PROBLEM DESCRIPTION: Each line from the beginning of the data below through the line containing "PI = math.pi" should be repeated exactly, please.

+++ SOURCE DATA +++

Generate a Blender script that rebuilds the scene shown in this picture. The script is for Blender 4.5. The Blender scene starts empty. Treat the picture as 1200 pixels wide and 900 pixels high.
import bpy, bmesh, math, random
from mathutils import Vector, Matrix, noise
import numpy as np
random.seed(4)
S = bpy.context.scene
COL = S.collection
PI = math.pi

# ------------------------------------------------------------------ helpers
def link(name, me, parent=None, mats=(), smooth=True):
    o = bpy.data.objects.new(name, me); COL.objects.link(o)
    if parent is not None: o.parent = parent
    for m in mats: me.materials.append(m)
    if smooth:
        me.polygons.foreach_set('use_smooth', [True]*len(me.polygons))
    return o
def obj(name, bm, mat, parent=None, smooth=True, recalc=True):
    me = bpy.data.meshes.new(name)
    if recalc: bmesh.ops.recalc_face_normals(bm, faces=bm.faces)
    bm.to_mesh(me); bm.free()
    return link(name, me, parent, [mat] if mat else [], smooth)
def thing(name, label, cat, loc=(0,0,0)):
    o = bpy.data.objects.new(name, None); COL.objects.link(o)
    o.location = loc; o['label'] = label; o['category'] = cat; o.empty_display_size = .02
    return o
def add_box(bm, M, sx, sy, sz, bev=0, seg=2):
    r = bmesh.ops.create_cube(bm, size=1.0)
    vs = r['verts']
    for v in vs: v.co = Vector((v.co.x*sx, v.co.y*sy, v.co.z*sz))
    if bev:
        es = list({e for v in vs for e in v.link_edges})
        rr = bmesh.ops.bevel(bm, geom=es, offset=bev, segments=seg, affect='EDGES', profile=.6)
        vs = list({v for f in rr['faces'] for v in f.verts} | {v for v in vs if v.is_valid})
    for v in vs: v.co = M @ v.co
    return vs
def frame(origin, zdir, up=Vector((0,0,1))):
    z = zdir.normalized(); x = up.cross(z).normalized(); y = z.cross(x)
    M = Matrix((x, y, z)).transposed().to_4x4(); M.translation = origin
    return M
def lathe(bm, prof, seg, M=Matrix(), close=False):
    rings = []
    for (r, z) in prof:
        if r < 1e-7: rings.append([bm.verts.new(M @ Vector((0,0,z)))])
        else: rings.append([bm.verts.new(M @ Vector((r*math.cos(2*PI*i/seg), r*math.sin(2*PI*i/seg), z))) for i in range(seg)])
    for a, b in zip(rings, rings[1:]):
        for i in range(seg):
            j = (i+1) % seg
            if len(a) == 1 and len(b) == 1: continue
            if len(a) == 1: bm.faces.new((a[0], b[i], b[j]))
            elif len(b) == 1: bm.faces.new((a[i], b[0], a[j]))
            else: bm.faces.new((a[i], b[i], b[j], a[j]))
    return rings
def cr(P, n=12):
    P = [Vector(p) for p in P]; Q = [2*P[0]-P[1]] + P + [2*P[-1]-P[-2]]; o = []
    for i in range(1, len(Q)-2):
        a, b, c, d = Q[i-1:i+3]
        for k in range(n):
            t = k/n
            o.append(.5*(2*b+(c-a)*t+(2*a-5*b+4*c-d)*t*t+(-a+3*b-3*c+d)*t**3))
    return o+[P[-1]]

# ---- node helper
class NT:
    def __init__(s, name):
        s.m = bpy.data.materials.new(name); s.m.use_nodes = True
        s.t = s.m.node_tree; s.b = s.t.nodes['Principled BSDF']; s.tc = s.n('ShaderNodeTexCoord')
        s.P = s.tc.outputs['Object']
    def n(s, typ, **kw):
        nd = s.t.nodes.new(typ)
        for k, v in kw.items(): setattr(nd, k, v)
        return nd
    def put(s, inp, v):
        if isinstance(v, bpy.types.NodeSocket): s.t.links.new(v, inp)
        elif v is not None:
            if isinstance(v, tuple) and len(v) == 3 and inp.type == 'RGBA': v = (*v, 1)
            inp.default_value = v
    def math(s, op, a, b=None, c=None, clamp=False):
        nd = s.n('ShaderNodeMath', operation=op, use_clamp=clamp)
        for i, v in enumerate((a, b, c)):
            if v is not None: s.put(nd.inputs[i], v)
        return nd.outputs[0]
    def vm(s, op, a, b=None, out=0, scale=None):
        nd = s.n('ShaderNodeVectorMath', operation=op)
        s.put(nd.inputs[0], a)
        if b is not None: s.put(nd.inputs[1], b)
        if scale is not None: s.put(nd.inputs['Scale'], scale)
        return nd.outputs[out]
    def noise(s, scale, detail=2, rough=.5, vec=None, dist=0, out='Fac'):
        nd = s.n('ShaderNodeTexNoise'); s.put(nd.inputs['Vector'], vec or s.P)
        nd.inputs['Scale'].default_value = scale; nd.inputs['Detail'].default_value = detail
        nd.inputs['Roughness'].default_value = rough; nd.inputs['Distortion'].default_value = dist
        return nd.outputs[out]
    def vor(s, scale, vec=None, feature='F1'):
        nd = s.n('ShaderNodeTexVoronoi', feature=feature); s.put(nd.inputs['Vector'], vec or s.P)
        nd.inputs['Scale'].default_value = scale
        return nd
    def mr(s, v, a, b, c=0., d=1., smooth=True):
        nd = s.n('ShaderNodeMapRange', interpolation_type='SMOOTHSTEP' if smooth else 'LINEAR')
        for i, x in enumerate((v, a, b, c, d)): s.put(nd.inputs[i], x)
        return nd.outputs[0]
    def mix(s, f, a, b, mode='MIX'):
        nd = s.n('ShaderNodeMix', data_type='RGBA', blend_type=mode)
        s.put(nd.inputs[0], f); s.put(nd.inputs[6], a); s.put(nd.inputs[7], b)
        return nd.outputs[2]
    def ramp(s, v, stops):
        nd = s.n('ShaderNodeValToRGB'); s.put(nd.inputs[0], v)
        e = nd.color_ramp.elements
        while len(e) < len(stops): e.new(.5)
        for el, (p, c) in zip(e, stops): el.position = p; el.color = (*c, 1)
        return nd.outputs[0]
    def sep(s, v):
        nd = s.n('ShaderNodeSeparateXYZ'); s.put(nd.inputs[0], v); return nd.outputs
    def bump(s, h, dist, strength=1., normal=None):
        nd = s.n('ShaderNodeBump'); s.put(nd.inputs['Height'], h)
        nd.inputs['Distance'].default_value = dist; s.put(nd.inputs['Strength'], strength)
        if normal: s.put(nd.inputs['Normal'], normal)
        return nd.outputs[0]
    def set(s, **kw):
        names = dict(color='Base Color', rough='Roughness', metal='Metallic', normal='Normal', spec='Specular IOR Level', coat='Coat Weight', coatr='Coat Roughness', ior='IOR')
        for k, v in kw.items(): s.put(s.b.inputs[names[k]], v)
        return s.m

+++

RESULT FOR THIS TASK:
Generate a Blender script that rebuilds the scene shown in this picture. The script is for Blender 4.5. The Blender scene starts empty. Treat the picture as 1200 pixels wide and 900 pixels high.
import bpy, bmesh, math, random
from mathutils import Vector, Matrix, noise
import numpy as np
random.seed(4)
S = bpy.context.scene
COL = S.collection
PI = math.pi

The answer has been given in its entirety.